Sunday, January 25, 2015

First-Rate Writing: Thomas McGuane

Thomas McGuane has written novels (Ninety-two in the Shade being one of his best known), screenplays, and essays on fishing and on hunting.  The quality of his prose often makes me sin in envy.  The following passage about field dressing an antelope comes from "The Heart of the Game," An Outside Chance:  Classic & New Essays on Sport (Houghton Mifflin/ Seymour Lawrence, 1990).  Its apparent simplicity is deceptive: 

The sun was up and the big buteo hawks were lifting on the thermals.  There was enough breeze that the grass began to have directional grain like the prairie, and the rim of the coulee wound up away from me toward the Absaroka.  I felt peculiarly solitary, sitting on my heels next to the carcass in the sagebrush and greasewood, my rifle racked open on the ground.  I made an incision around the metatarsal glands inside the back legs and carefully removed them and set them well aside; then I cleaned the blade of my hunting knife with handfuls of grass to keep from tainting the meat with those powerful glands.  Next I detached the anus and testes from the outer walls and made a shallow puncture below the sternum, spread it with the thumb and forefinger of my left hand, and ran the knife upside down to the bone bridge between the hind legs.  Inside, the diaphragm was like the taut lid of a drum and cut away cleanly, so that I could reach clear up to the back of the mouth and detach the windpipe.  Once that was done I could draw the whole visceral package out onto the grass and separate out the heart, liver, and tongue before propping the carcass open with two whittled-up sage scantlings.

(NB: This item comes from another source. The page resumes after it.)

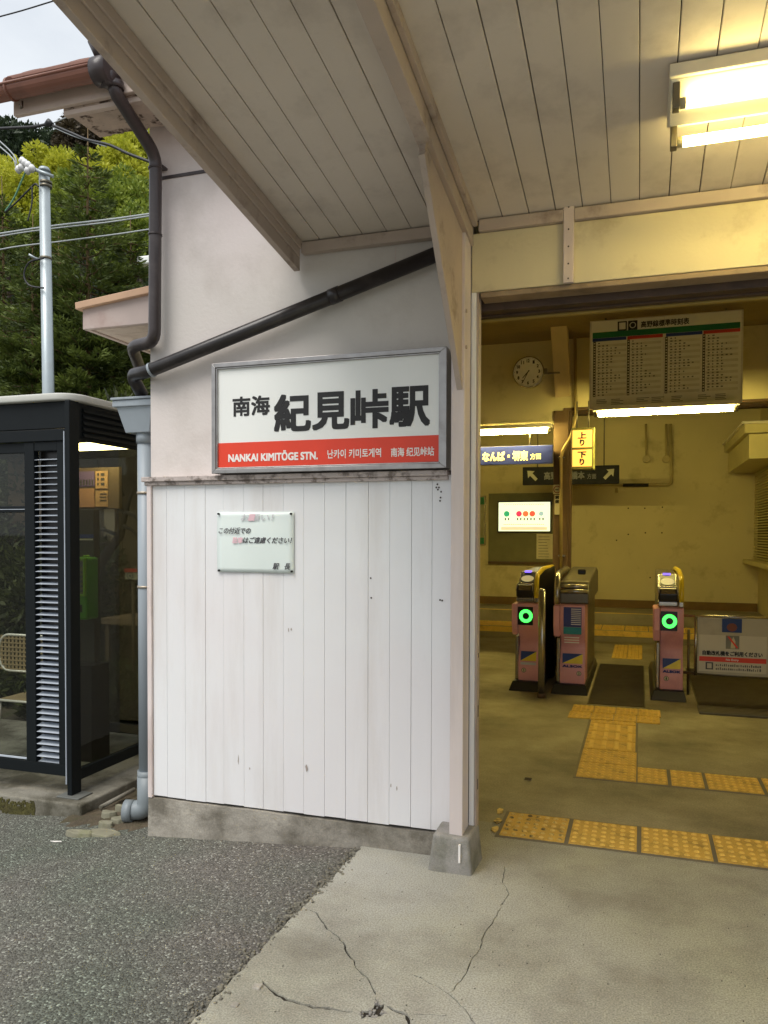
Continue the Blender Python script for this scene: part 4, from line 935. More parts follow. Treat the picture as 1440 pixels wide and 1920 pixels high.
# barrier panel between the left gates
bp = thing('dark_barrier_panel', 'black angled panel standing between the two left ticket gates', 'barrier', (-.78, 7.6, 0))
pa, pb = at(1003, 1078, 1, 7.45), at(1040, 1060, 1, 7.75)
MB().hexa([(pa.x, 7.45, .02), (pb.x, 7.75, .02), (pb.x, 7.80, .02), (pa.x, 7.50, .02), (pa.x, 7.45, pa.z), (pb.x, 7.75, pb.z), (pb.x, 7.80, pb.z), (pa.x, 7.50, pa.z)]).build('panel_sheet', mat('panel_black', S(28,24,16), .5), bp, bevel=.006)
MB().tube([(pb.x-.03, 7.72, .2), (pb.x-.03, 7.70, .45)], .006, 8).build('latch', m_ss, bp)
# steel pole
px_ = at(1015, 1308, 2, 0); pl = thing('steel_pole', 'short steel pole standing right of the left ticket gate', 'pole', (px_.x, px_.y, 0))
ztop = at(1015, 1108, 1, px_.y).z
MB().tube([(px_.x, px_.y, .03), (px_.x, px_.y, ztop)], .030, 20).build('pole_shaft', m_ss, pl)
MB().tube([(px_.x, px_.y, 0), (px_.x, px_.y, .04)], .036, 20).build('pole_base', m_htrim, pl)
v = MB().tube([(px_.x, px_.y, ztop), (px_.x, px_.y, ztop+.014), (px_.x, px_.y, ztop+.022)], [.030, .024, .008], 20).build('pole_cap', m_ss, pl)

# white barrier board
bf = thing('barrier_board', 'white barrier board with a red stripe and Japanese instructions beside the right gate', 'barrier sign', (.9, 7.2, 0))
Yb = 7.15
bx0 = at(1303, 1200, 1, Yb).x; btop = at(1303, 1155, 1, Yb).z; bbot = at(1303, 1265, 1, Yb).z; bx1 = 1.16
m_bs = mat('barrier_white', S(190,184,164), .5, var=.05, dirt=S(150,140,115), da=.4, ds=7)
m_bs2 = mat('barrier_sheet', S(212,206,188), .45, var=.03)
box('board_panel', m_bs, bf, bx0+.02, bx1, Yb, Yb+.02, bbot+.01, btop-.008)
MB().tube([(bx0+.008, Yb+.01, bbot-.005), (bx0+.008, Yb+.01, btop+.005)], .014, 10).build('frame_tube', m_ss, bf)
MB().tube([(.362, Yb+.01, btop), (bx1, Yb+.01, btop)], .012, 10).build('frame_tube', m_ss, bf)
MB().tube([(.362, Yb+.01, bbot+.015), (bx1, Yb+.01, bbot)], .012, 10).build('frame_tube', m_ssd, bf)
MB().tube([(.418, 7.40, 0), (.418, 7.40, .58)], .012, 10).build('leg', m_ssd, bf)
MB().tube([(bx1-.03, Yb+.05, 0), (bx1-.03, Yb+.05, btop)], .016, 10).build('leg', m_ssd, bf)
Yq = Yb-.002
a0, a1_, c0_, c1_ = bb_(1311, 1192, 1437, 1261, Yq); box('notice_sheet', m_bs2, bf, a0, a1_, Yq-.001, Yq+.001, c0_, c1_, bevel=0)
tpx('lettering', '自動改札機をご利用ください', m_black, bf, Yq-.003, 1317, 1430, 1221.5, 1230.5, .0016)
a0, a1_, c0_, c1_ = bb_(1311, 1233, 1437, 1242, Yq-.002); MB().box(a0, a1_, Yq-.003, Yq-.002, c0_, c1_).build('red_stripe', m_red, bf)
tpx('lettering', 'No Entry', m_wlet, bf, Yq-.004, 1361, 1385, 1235.5, 1240.5, .0005)
for r_, (ya, yb_) in enumerate(((1245.5, 1250.5), (1252.5, 1257.5))):
    pr = MB(); a = at(1342, ya, 1, Yq); b = at(1428, ya, 1, Yq); zt_ = at(1380, ya, 1, Yq).z; zb_ = at(1380, yb_, 1, Yq).z; n_ = 22
    for k in range(n_):
        xx = a.x+(b.x-a.x)*k/n_; pr.box(xx, xx+(b.x-a.x)/n_*random.uniform(.35, .7), Yq-.0025, Yq-.0015, zb_, zb_+(zt_-zb_)*random.uniform(.5, 1))
    pr.build('small_print', m_ink, bf, kind='stuff')
a0, a1_, c0_, c1_ = bb_(1323, 1241.5, 1337, 1255, Yq-.002); MB().box(a0, a1_, Yq-.003, Yq-.002, c0_, c1_).build('pictogram', m_ink, bf); MB().box(a0+.012, a1_-.012, Yq-.004, Yq-.003, c0_+.01, c1_-.01).build('pictogram_face', m_bs2, bf)
a0, a1_, c0_, c1_ = bb_(1354, 1160, 1391, 1186, Yq-.002); MB().box(a0, a1_, Yq-.004, Yq-.002, c0_, c1_).build('blue_sticker', mat('sticker_deep_blue', S(16,52,120), .4), bf); MB().disc(((a0+a1_)/2, Yq-.005, (c0_+c1_)/2-.015), .04, 1, 18, ry=.035).build('sticker_emblem', mat('emblem_brown', S(130,70,50), .5), bf)
a0, a1_, c0_, c1_ = bb_(1361, 1192, 1386, 1217, Yq-.002); MB().box(a0, a1_, Yq-.004, Yq-.002, c0_, c1_).build('hand_sticker', mat('sticker_grey', S(130,130,116), .5), bf)
xm, zm = (a0+a1_)/2, (c0_+c1_)/2
MB().prism([(xm-.015, c0_+.005), (xm+.02, c0_+.005), (xm+.022, zm+.01), (xm+.006, c1_-.008), (xm-.01, zm+.01)], 1, Yq-.006, Yq-.0045).build('sticker_hand', m_stk, bf)
MB().prism([(a0+.012, c1_-.01), (a0+.024, c1_-.004), (a1_-.008, c0_+.014), (a1_-.02, c0_+.006)], 1, Yq-.008, Yq-.0065).build('sticker_slash', m_red, bf)
# ------------------------------------------------------------------ left side: slab, booth
m_slab = mat('slab_concrete', S(138,134,122), .9, var=.15, vs=3, bump=.5, bs=40, dirt=S(70,66,52), da=.9, ds=3, dlo=.42, dhi=.6, fine=.2)
m_moss = mat('moss', S(78,74,34), .95, var=.4, vs=20, bump=.8, bs=60, dirt=S(60,52,34), da=.8, ds=12)
sb_ = MB(); xr = [(-2.90, 3.50)]
sb_.hexa([(-5.2, 3.50, -.26), (-2.885, 3.50, -.26), (-2.87, 4.95, -.26), (-5.2, 4.95, -.26), (-5.2, 3.50, -.068), (-2.89, 3.50, -.066), (-2.875, 4.95, -.065), (-5.2, 4.95, -.066)])
slab = sb_.build('booth_slab', m_slab, kind='structure', bevel=.012, seg=3)
mo = MB()
for _ in range(1500):
    x = -4.3+random.random()**.9*1.1; z = random.triangular(-.17, -.08, -.15)+.01*math.sin(x*23); s_ = random.uniform(.003, .008)
    mo.hexa([(x-s_, 3.499-s_*.5, z-s_), (x+s_, 3.499-s_*.5, z-s_), (x+s_, 3.502, z-s_), (x-s_, 3.502, z-s_), (x-s_*.6, 3.497-s_*.3, z+s_), (x+s_*.6, 3.497-s_*.3, z+s_), (x+s_, 3.502, z+s_), (x-s_, 3.502, z+s_)])
mo.build('moss_patch', m_moss, slab, kind='stuff')
# dirt, stones, stub pipe between slab and wall
dr = MB(); gx = np.linspace(-2.95, -2.30, 16); gy_ = np.linspace(3.26, 4.9, 24); vv = []
for x in gx:
    for y in gy_:
        e = min(1, max(0, (y-3.26)/.2)); vv.append((x, y, gz(x)-.012+e*(.018+random.uniform(-.008, .012))))
dr.add(vv, [(i*24+j, (i+1)*24+j, (i+1)*24+j+1, i*24+j+1) for i in range(15) for j in range(23)], 0, True)
dirt = dr.build('bare_soil', mat('soil', S(84,74,58), .95, var=.3, vs=12, bump=.8, bs=50, dirt=S(60,62,30), da=.7, ds=8, fine=.3), kind='structure')
m_pebble = mat('flat_stone', S(130,127,108), .9, var=.12, vs=9, bump=.5, bs=30, dirt=S(100,104,60), da=.7, ds=9)
for i, (qx, qy, rx, ry, lab) in enumerate(((197, 1560, .105, .05, 'large flat pale stone lying on the road edge before the drain elbow'), (205, 1521, .055, .03, 'small flat mossy stone behind the large flat stone'), (199, 1540, .05, .025, 'mossy stone between the large flat stone and the smaller one behind'),
        (150, 1558, .09, .035, 'low sunken grey stone left of the large flat stone'), (222, 1533, .055, .035, 'mossy stone touching the grey drain elbow'), (230, 1510, .05, .02, 'tiny mossy stone beneath the stub pipe'))):
    zz_ = -.098 if i in (0, 3) else -.085; p = at(qx, qy, 2, zz_); mb = MB(); n_ = 11; top_ = []; bot = []
    for k in range(n_):
        a = 2*math.pi*k/n_; r = random.uniform(.78, 1.05); top_.append((p.x+rx*.9*r*math.cos(a), p.y+ry*.9*r*math.sin(a), zz_+random.uniform(-.004, .004))); bot.append((p.x+rx*1.05*r*math.cos(a), p.y+ry*1.1*r*math.sin(a), zz_-.05))
    mb.add(top_+bot, [tuple(range(n_))]+[(k, n_+k, n_+(k+1) % n_, (k+1) % n_) for k in range(n_)]); o = mb.build('flat_stone', m_pebble, bevel=.005); tag(o, lab, 'stone', 'stones at the foot of the drain')
pA, pB = at(188, 1514, 2, -.10), at(252, 1480, 2, -.08)
o = MB().tube([pA, pB], .012, 10).build('stub_pipe', m_slab); tag(o, 'thin pale stub pipe lying along the slab edge near the stones', 'pipe')
p = at(106, 1578, 2, gz(-2.8)+.002); MB().prism([(p.x-.03, p.y-.01), (p.x+.02, p.y+.006), (p.x+.03, p.y+.002), (p.x, p.y-.012)], 2, gz(p.x)+.001, gz(p.x)+.004).build('paper_scrap', m_wlet); tag(bpy.data.objects['paper_scrap'], 'tiny white paper scrap lying on the asphalt road', 'litter')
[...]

You could tell how cold the morning was, despite the exertion, just by watching the steam roar from the abdominal cavity.  I stuck the knife in the ground and sat back against the slope, looking clear across to Convict Grade and the Crazy Mountains.  I was blood from the elbows down and the antelope's eyes had skinned over.  I thought, this is goddamned serious and you had better always remember that.